▶ Short task: Reproduce each line from the records that holds "script".

▶ Data for this exercise:
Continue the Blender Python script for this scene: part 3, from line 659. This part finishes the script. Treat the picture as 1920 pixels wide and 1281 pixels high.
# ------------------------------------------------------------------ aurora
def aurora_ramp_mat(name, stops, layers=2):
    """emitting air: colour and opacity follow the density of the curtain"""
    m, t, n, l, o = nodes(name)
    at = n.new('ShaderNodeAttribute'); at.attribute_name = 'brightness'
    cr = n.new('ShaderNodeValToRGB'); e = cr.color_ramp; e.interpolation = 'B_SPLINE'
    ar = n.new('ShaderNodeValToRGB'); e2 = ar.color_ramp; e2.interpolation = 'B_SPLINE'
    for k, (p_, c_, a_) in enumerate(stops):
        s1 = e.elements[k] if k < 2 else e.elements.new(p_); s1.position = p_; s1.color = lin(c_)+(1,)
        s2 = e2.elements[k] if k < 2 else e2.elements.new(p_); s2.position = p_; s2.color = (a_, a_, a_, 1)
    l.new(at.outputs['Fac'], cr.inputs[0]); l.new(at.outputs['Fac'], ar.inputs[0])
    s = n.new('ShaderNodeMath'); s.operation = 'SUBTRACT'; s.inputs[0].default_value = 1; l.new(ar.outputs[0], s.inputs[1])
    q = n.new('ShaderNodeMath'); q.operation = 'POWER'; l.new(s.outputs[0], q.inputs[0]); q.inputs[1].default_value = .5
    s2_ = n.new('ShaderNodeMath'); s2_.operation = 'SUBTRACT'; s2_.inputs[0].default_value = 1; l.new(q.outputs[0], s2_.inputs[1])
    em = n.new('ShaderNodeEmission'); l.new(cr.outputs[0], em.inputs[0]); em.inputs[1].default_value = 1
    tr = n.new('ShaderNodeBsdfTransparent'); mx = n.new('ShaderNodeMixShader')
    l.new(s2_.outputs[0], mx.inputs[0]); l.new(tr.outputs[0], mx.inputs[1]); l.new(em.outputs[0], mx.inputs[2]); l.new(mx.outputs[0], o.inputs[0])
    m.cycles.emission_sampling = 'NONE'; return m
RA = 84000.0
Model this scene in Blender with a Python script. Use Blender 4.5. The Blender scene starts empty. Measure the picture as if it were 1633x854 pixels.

▶ Task answer:
Continue the Blender Python script for this scene: part 3, from line 659. This part finishes the script. Treat the picture as 1920 pixels wide and 1281 pixels high.
Model this scene in Blender with a Python script. Use Blender 4.5. The Blender scene starts empty. Measure the picture as if it were 1633x854 pixels.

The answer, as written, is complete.